MATERIAL PROVIDED ::
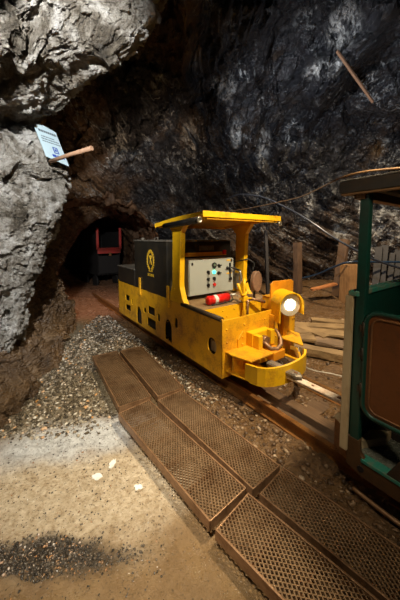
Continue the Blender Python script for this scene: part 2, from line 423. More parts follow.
---
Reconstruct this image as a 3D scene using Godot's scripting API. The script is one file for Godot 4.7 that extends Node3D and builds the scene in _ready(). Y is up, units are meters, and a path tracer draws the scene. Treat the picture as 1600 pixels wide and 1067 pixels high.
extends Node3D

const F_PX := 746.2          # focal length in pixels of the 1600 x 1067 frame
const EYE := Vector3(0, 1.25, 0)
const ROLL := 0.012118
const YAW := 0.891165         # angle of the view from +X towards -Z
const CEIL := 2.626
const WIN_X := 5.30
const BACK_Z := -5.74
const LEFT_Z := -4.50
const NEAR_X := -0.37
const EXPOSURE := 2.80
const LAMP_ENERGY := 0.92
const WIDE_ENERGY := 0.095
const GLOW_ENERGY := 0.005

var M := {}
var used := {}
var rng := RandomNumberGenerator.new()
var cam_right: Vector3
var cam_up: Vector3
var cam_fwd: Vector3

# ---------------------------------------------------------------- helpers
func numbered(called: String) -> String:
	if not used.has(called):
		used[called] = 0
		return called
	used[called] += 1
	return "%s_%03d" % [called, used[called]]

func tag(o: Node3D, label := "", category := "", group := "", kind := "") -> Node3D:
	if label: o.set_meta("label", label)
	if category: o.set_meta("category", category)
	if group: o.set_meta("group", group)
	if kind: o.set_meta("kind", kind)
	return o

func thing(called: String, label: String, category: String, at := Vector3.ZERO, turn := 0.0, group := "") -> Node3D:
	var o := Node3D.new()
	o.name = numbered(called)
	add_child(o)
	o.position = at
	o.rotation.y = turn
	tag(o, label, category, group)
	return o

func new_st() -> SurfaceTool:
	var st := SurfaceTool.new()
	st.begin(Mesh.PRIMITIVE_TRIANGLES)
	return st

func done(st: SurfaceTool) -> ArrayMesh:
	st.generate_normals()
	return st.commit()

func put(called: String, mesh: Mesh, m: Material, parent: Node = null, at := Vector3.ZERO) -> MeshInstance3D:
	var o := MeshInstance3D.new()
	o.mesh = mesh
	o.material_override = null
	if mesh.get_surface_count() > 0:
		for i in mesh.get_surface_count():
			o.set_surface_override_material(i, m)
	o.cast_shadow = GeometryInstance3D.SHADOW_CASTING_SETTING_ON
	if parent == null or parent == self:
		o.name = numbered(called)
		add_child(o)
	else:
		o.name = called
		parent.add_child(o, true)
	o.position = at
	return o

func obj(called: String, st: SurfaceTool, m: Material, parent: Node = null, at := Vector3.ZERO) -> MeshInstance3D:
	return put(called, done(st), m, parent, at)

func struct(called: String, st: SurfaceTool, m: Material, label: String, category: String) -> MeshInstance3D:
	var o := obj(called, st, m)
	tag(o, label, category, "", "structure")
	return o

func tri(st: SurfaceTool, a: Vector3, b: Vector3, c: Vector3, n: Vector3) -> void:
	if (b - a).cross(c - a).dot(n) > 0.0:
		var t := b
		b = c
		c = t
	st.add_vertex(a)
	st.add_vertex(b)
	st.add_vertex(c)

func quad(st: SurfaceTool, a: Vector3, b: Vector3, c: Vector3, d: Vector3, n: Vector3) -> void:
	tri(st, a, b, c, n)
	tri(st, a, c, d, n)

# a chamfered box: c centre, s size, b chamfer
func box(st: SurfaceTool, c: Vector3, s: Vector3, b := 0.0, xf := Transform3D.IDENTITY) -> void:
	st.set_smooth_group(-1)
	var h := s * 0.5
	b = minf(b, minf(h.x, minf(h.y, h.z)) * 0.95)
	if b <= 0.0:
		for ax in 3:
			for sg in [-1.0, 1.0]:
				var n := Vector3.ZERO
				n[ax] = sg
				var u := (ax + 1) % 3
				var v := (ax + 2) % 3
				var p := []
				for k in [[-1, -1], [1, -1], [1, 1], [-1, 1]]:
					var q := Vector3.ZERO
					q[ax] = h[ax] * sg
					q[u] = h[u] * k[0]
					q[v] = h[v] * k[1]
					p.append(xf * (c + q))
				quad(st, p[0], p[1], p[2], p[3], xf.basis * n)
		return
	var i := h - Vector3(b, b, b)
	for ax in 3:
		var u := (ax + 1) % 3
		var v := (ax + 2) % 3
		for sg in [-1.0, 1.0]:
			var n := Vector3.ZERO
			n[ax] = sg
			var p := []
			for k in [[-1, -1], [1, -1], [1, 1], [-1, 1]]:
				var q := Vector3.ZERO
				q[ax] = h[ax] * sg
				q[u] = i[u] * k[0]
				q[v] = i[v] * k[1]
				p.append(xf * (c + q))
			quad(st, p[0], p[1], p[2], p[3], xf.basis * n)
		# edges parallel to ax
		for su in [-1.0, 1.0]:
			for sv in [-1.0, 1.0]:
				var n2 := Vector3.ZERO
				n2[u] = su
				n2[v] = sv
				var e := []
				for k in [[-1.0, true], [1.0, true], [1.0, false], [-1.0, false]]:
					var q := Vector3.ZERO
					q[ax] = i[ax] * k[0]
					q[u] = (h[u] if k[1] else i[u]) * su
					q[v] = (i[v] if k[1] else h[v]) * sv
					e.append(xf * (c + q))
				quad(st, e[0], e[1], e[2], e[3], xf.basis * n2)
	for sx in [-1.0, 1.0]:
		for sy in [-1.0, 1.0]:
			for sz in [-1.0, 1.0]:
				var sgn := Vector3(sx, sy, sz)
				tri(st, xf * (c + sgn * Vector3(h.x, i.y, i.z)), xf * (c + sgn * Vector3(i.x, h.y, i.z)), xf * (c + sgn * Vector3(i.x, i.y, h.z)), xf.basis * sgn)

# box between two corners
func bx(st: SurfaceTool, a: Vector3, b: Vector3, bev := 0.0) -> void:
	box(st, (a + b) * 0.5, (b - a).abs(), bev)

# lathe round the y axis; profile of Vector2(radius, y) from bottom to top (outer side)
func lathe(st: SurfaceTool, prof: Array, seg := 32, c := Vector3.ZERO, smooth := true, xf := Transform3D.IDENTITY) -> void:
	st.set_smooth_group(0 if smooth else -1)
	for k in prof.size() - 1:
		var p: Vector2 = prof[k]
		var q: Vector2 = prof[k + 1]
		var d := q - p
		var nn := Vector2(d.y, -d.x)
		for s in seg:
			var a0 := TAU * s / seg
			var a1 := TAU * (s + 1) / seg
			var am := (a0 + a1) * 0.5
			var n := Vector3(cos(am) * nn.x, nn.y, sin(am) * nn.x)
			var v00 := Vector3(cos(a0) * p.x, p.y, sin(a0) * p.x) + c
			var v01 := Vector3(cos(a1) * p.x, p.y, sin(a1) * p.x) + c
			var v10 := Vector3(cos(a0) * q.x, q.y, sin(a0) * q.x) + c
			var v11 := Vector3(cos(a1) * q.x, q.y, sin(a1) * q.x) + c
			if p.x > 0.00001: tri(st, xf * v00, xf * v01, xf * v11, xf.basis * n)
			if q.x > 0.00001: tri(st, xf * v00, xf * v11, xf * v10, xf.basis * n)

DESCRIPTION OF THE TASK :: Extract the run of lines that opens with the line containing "Reconstruct this image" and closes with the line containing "var cam_fwd: Vector3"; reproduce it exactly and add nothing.

ANSWER TO THIS EXERCISE ::
Reconstruct this image as a 3D scene using Godot's scripting API. The script is one file for Godot 4.7 that extends Node3D and builds the scene in _ready(). Y is up, units are meters, and a path tracer draws the scene. Treat the picture as 1600 pixels wide and 1067 pixels high.
extends Node3D

const F_PX := 746.2          # focal length in pixels of the 1600 x 1067 frame
const EYE := Vector3(0, 1.25, 0)
const ROLL := 0.012118
const YAW := 0.891165         # angle of the view from +X towards -Z
const CEIL := 2.626
const WIN_X := 5.30
const BACK_Z := -5.74
const LEFT_Z := -4.50
const NEAR_X := -0.37
const EXPOSURE := 2.80
const LAMP_ENERGY := 0.92
const WIDE_ENERGY := 0.095
const GLOW_ENERGY := 0.005

var M := {}
var used := {}
var rng := RandomNumberGenerator.new()
var cam_right: Vector3
var cam_up: Vector3
var cam_fwd: Vector3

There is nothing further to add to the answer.